Omit every picture, and retype the lines that run from the beginning of the data below through the line containing "R = math.radians", inclusive.
::: Dataset excerpt :::
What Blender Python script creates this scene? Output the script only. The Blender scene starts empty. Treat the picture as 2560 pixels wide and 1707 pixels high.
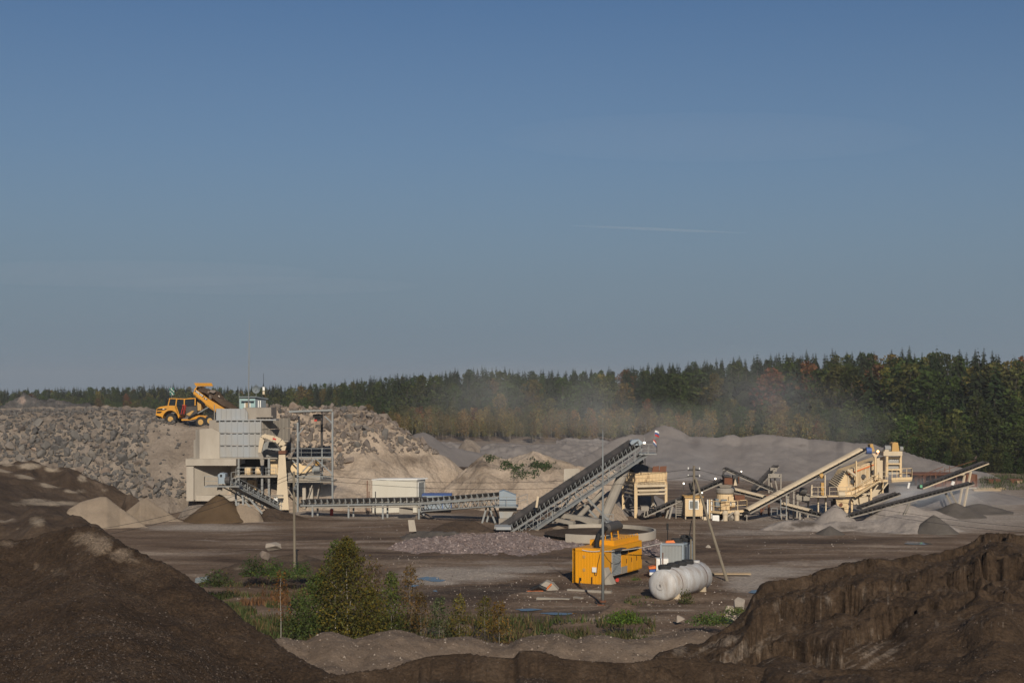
import bpy, bmesh, math, random
import numpy as np
from mathutils import Vector, Matrix
random.seed(7); np.random.seed(7)
S = bpy.context.scene
COL = S.collection
F = 3500.0; HZ = 975.0; CAMZ = 14.8          # metres are worked out from the photograph: focal length, horizon row, eye height
def P(px, py, d): return Vector(((px-1280)*d/F, d, CAMZ-(py-HZ)*d/F))
def G(px, py):
    d = CAMZ*F/(py-HZ); return Vector(((px-1280)*d/F, d, 0))
def X(px, d): return (px-1280)*d/F
def Z(py, d): return CAMZ-(py-HZ)*d/F
R = math.radians

# ---------------------------------------------------------------- noise
def _h(i, j, s):
    n = (i*374761393 + j*668265263 + s*974634777) & 0xffffffff
    n = ((n ^ (n >> 13))*1274126177) & 0xffffffff
    return ((n ^ (n >> 16)) & 0xffff)/65535.0
def vn(x, y, s=0):
    x = np.asarray(x, float); y = np.asarray(y, float)
    i = np.floor(x).astype(np.int64); j = np.floor(y).astype(np.int64)
    fx = x-i; fy = y-j
    fx = fx*fx*fx*(fx*(fx*6-15)+10); fy = fy*fy*fy*(fy*(fy*6-15)+10)
    a = _h(i, j, s); b = _h(i+1, j, s); c = _h(i, j+1, s); d = _h(i+1, j+1, s)
    return ((a*(1-fx)+b*fx)*(1-fy)+(c*(1-fx)+d*fx)*fy)*2-1
def fbm(x, y, s=0, o=4):
    t = 0; a = 1.0
    for k in range(o):
        t = t+a*vn(x*2**k+k*17.3, y*2**k-k*9.1, s+k); a *= .5
    return t
def sst(a, b, x):
    t = np.clip((np.asarray(x, float)-a)/(b-a), 0, 1); return t*t*(3-2*t)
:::
» Output below:
What Blender Python script creates this scene? Output the script only. The Blender scene starts empty. Treat the picture as 2560 pixels wide and 1707 pixels high.
import bpy, bmesh, math, random
import numpy as np
from mathutils import Vector, Matrix
random.seed(7); np.random.seed(7)
S = bpy.context.scene
COL = S.collection
F = 3500.0; HZ = 975.0; CAMZ = 14.8          # metres are worked out from the photograph: focal length, horizon row, eye height
def P(px, py, d): return Vector(((px-1280)*d/F, d, CAMZ-(py-HZ)*d/F))
def G(px, py):
    d = CAMZ*F/(py-HZ); return Vector(((px-1280)*d/F, d, 0))
def X(px, d): return (px-1280)*d/F
def Z(py, d): return CAMZ-(py-HZ)*d/F
R = math.radians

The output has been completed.